A distanza di sessantaquattro anni dalla fine della seconda guerra mondiale l’interpretazione storica proposta dalla totalità dei monumenti commemorativi dei campi di concentramento risulta ancora essere controversa e delicata. I fatti erano inconfutabili quando, nel 1945, i cittadini di Weimar vennero obbligati dalle truppe americane a salire al campo di Buchenwald per divenire testimoni degli immensi crimini commessi dai tedeschi e dai loro collaboratori. Tuttavia, senza il supporto di testi descrittivi relativi alle vicende storiche, questo luogo può mascherare o rivelare il passato.
Al giorno d’oggi l’area circostante il memoriale di Buchenwald comunica ancora qualcosa di queste verità svelate; tuttavia sulla collina Ettersberg, dove un tempo Goethe passeggiava molto volentieri, il paesaggio è mutato e quella potente energia che scaturiva dal sito originale si potrebbe definire compromessa. Nonostante lo Schutzhaftlager nel quale erano internati i prigionieri di Buchenwald sia inequivocabilmente riconoscibile, il visitatore ben preparato non troverà che pochi elementi che gli possano ricordare il piccolo campo. Verso la fine degli anni Cinquanta l’opera monumentale dello scultore Fritz Cremer sostituì un obelisco in legno, il primo monumento commemorativo di Buchenwald che i sopravvissuti del campo avevano eretto dieci giorni dopo la liberazione.

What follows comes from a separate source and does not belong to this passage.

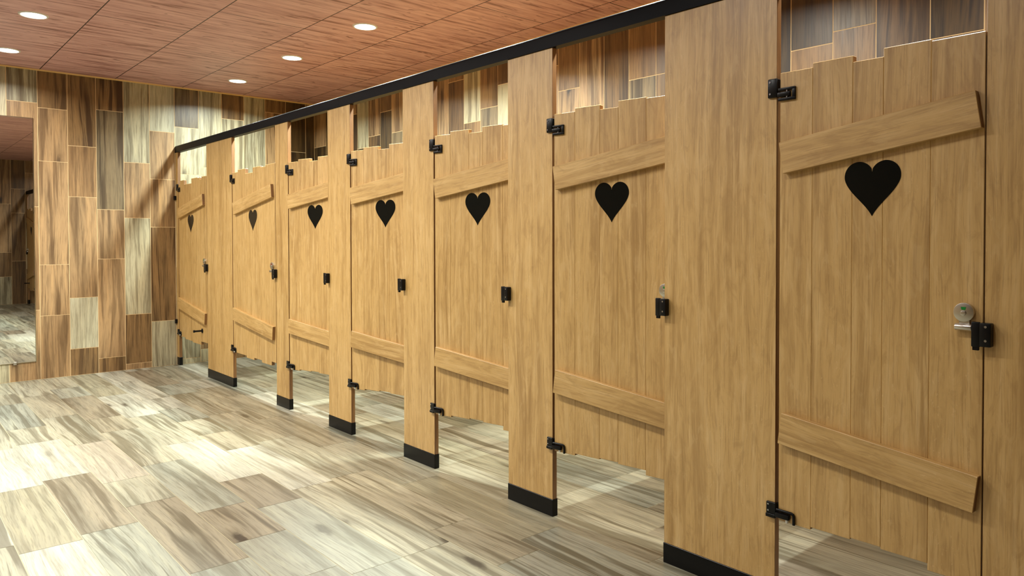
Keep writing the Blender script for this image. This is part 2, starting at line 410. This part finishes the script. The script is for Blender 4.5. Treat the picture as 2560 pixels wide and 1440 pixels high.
# ------------------------------------------------------------------ stall fronts
RX = Matrix.Rotation(-PI/2, 4, 'Y')       # local +z -> world -x (out of the front)
ORD = ['first', 'second', 'third', 'fourth', 'fifth', 'sixth', 'seventh', 'eighth', 'ninth']
PLAB = ['slim oak stall post fixed against the tiled mirror wall', 'extra wide oak post, second post from the mirror wall', 'narrow oak post, third post from the mirror wall',
        'oak post, fourth from the mirror wall, between the third and fourth doors', 'oak post, fifth from the mirror wall, between the fourth and fifth doors',
        'oak post, sixth from the mirror wall, between the fifth and sixth doors', 'wide tall oak post before the nearest full door, seventh from the mirror wall',
        'oak post on the lock side of the closed seventh door, eighth from the mirror wall', 'oak post beyond the eighth door, ninth from the mirror wall', 'slim oak post at the wall facing the mirror wall, tenth from the mirror wall']
for i, (yh, yl) in enumerate(PIL):
    w = yh-yl; yc = (yh+yl)/2
    p = thing('stall_post', PLAB[i], 'post', (0, yc, 0), group='oak posts of the stall front')
    bm = new_bm(); box(bm, (0, -w/2, .0765), (TH, w/2, ZR), .0012)
    bm.normal_update()
    for f in bm.faces:
        if abs(f.normal.y) > .5: f.material_index = 1
    obj('panel', bm, [M['oak'], M['edge']], p)
    bm = new_bm(); e = .0022
    lo_e = e if i < 9 else 0; hi_e = e if i > 0 else 0
    box(bm, (-e, -w/2-lo_e, 0), (TH+e, w/2+hi_e, .0765), .001); obj('shoe', bm, M['shoe'], p, label='black plinth sleeve')
    if i < 9:   # hinge brackets at the low-y edge of the post
        yb = -w/2
        bm = new_bm(); box(bm, (-.010, yb-.006, 1.720), (0, yb+.030, 1.784), .004, seg=2); box(bm, (0, yb-.006, 1.722), (.014, yb, 1.782), .001)
        hb = obj('hinge_bracket', bm, M['black'], p, label='black upper hinge bracket')
        for zz in (1.733, 1.772):
            bm = new_bm(); cyl(bm, .0032, .0015, Matrix.Translation((-.010, yb+.020, zz)) @ RX, 12); obj('screw', bm, M['screw'], hb)
        bm = new_bm(); box(bm, (-.009, yb-.006, .306), (0, yb+.029, .357), .0015); box(bm, (0, yb-.006, .308), (.014, yb, .355), .001)
        box(bm, (-.013, yb-.006, .306), (-.009, yb+.029, .318), .001)
        hb = obj('hinge_bracket', bm, M['black'], p, label='black lower hinge bracket')
        for zz in (.328, .349):
            bm = new_bm(); cyl(bm, .003, .0015, Matrix.Translation((-.009, yb+.021, zz)) @ RX, 12); obj('screw', bm, M['screw'], hb)
    if i > 0:   # latch keep over the joint at the high-y edge
        yt = w/2; kx = -.024
        bm = new_bm(); box(bm, (kx, yt-.023, .954), (0, yt+.006, 1.019), .003, seg=2); box(bm, (kx, yt+.004, .952), (-.013, yt+.026, 1.021), .003, seg=2)
        box(bm, (kx+.002, yt+.007, .943), (-.014, yt+.023, .956), .001)
        kp = obj('latch_keep', bm, M['black'], p, label='black latch keep')
        for zz in (.971, 1.009):
            bm = new_bm(); cyl(bm, .0034, .0012, Matrix.Translation((kx, yt-.010, zz)) @ RX, 12); obj('screw', bm, M['screw'], kp)
    if i == 0:
        for zz in (1.650, .432):
            bm = new_bm(); box(bm, (-.022, w/2-.022, zz-.02), (0, w/2-.002, zz+.02), .002); obj('wall_bracket', bm, M['black'], p, label='small black wall bracket')

def heart_pts(n=48, w=.171, h=.167):
    """outline: round lobes, gently bowed sides running to the tip (tip at 0,0)"""
    P = []
    R = w*.262; cx = w/2-R; cz = h-R
    # right lobe from the notch over the top to the side tangent
    a0 = math.radians(158); a1 = math.radians(-22)
    nz = .132/.167*h
    P.append((0, nz))
    for k in range(n+1):
        a = a0+(a1-a0)*k/n; P.append((cx+R*math.cos(a), cz+R*math.sin(a)))
    x0, z0 = P[-1]
    c1 = (x0-R*.33, z0-R*.82); c2 = (w*.11, h*.22)
    for k in range(1, 15):
        t = k/15; q = 1-t
        P.append((q**3*x0+3*q*q*t*c1[0]+3*q*t*t*c2[0], q**3*z0+3*q*q*t*c1[1]+3*q*t*t*c2[1]))
    right = [p for p in P if p[0] > .0005]
    return [(0, 0)] + right[::-1] + [(0, nz)] + [(-x, z) for x, z in right]

def make_door(label, loc, rz, W, bounds, tops, bots, hu, hz, br_u, br_l, handle=False, taken=False, group='oak stall doors with hearts'):
    """local frame: +x into the stall, -y from hinge to lock, z up; bounds = board edges measured from the hinge"""
    d = thing('stall_door', label, 'door', loc, rz, group)
    bm = new_bm()
    for k in range(len(bounds)-1):
        a, b = bounds[k], bounds[k+1]
        box(bm, (0, -b, bots[k]), (TH-.001, -a, tops[k]), .0014, off=(k*3.7, k*1.9))
    bm.normal_update()
    for f in bm.faces:
        if abs(f.normal.y) > .8: f.material_index = 1
    leaf = obj('leaf', bm, [M['oak'], M['edge']], d)
    # black heart let into the boards
    bm = new_bm(); fr = Matrix(((0, 0, 1, 0), (1, 0, 0, 0), (0, 1, 0, 0), (0, 0, 0, 1)))
    prism(bm, heart_pts(), -.0012, .004, Matrix.Translation((0, -hu, hz)) @ fr)
    obj('heart', bm, M['heart'], leaf, label='black heart')
    # the two sloping battens (local box: length along y, grain along y, then turned about x)
    for (u0, z0, L, Hh, ang), nm in ((br_u, 'upper'), (br_l, 'lower')):
        bm = new_bm()
        m = Matrix.Translation((0, -u0, z0)) @ Matrix.Rotation(-ang, 4, 'X')
        box(bm, (-.023, -L/2, -Hh/2), (0, L/2, Hh/2), .0014, 'y', mat=m)
        bm.normal_update()
        for f in bm.faces:
            if abs(f.normal.y) > .9: f.material_index = 1
        obj('batten', bm, [M['oak'], M['edge']], d, label='%s sloping batten' % nm)
    # lock: turn disc, window, slotted hub, thumb roller
    lu, lz = W-.0455, 1.044
    bm = new_bm(); cyl(bm, .0262, .013, Matrix.Translation((0, -lu, lz)) @ RX, 48, .0012)
    box(bm, (-.006, -lu-.014, lz-.036), (0, -lu+.014, lz-.014), .001)
    lk = obj('lock', bm, M['steel'], d, label='round steel lock indicator')
    bm = new_bm(); prism(bm, [(-.0068, .0150), (.0068, .0150), (.0048, .0068), (-.0048, .0068)], -.0137, -.0125, Matrix.Translation((0, -lu, lz)) @ fr)
    obj('indicator_window', bm, M['red' if taken else 'green'], lk, label='red window' if taken else 'green window')
    bm = new_bm(); cyl(bm, .0072, .005, Matrix.Translation((-.0125, -lu, lz-.002)) @ RX, 24, .001); box(bm, (-.0185, -lu-.0055, lz-.0032), (-.0172, -lu+.0055, lz-.0008))
    obj('hub', bm, M['steel'], lk)
    bm = new_bm(); cyl(bm, .0098, .043, Matrix.Translation((-.012, -lu+.021, lz-.041)) @ Matrix.Rotation(PI/2, 4, 'X'), 28, .0012)
    obj('thumb_turn', bm, M['steel'], lk)
    # hinge halves on the door
    bm = new_bm(); za, zb, ya, yb = 1.706, 1.749, .004, -.058
    x0, x1 = -.0085, 0
    box(bm, (x0, yb, zb-.010), (x1, ya, zb), .002, seg=2); box(bm, (x0, yb, za), (x1, ya, za+.010), .002, seg=2)
    box(bm, (x0, yb, za+.006), (x1, yb+.0115, zb-.006), .002, seg=2); box(bm, (-.013, yb+.017, za+.013), (0, .005, zb-.014), .003, seg=2)
    h1 = obj('hinge', bm, M['black'], d, label='black upper hinge loop')
    bm = new_bm(); box(bm, (-.011, yb+.026, za+.0095), (-.001, yb+.031, zb-.0095), .001); obj('pin', bm, M['screw'], h1)
    bm = new_bm(); box(bm, (-.016, -.046, .312), (0, .005, .329), .004, seg=2)
    tube(bm, [(-.005, .004, .336), (-.005, -.05, .336), (-.005, -.056, .334), (-.005, -.059, .328), (-.005, -.059, .300)], .0048)
    h2 = obj('hinge', bm, M['black'], d, label='black lower hinge arm')
    bm = new_bm(); cyl(bm, .004, .012, Matrix.Translation((-.008, -.036, .302)), 14, r2=.0055); obj('pin', bm, M['nylon'], h2, label='clear plastic hinge pin')
    if handle:
        bm = new_bm(); cyl(bm, .021, .006, Matrix.Translation((0, -.675, .404)) @ RX, 28, .001); cyl(bm, .0085, .066, Matrix.Translation((-.005, -.675, .404)) @ RX, 20)
        cyl(bm, .012, .014, Matrix.Translation((-.066, -.675, .404)) @ RX, 20, .002)
        obj('door_stop', bm, M['black'], d, label='black knob-shaped door stop')
    return d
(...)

Poiché dal 1945 al 1950 le forze di occupazione sovietiche utilizzarono l’area dell’ex Lager come campo d’internamento (campo speciale n. 2), nel periodo successivo alla riunificazione della Germania venne realizzato un memoriale che ha ulteriormente modificato l’area. L’abbinamento di un monumento commemorativo dei collaboratori nazisti imprigionati dai Sovietici dopo la guerra al preesistente memoriale per le vittime del genocidio nazista ha inevitabilmente portato ad una alterazione e ad una politicizzazione dei parametri della memoria. Nel giugno 1991 il cancelliere Helmut Kohl sottolineò pubblicamente questo parallelismo ponendo delle corone bianche e gialle di uguale specie sulle tombe sia del campo nazista che di quello sovietico, dedicando sei grandi croci in legno alla memoria di tutte le vittime.
A Buchenwald, come in altri luoghi della Germania riunificata, la lotta per l’appropriazione della Storia ha creato una sorta di nuova gerarchia dei morti che attribuisce ai connazionali tedeschi una importanza maggiore rispetto ai caduti provenienti da altri Paesi europei al tempo occupati dalla Germania nazista.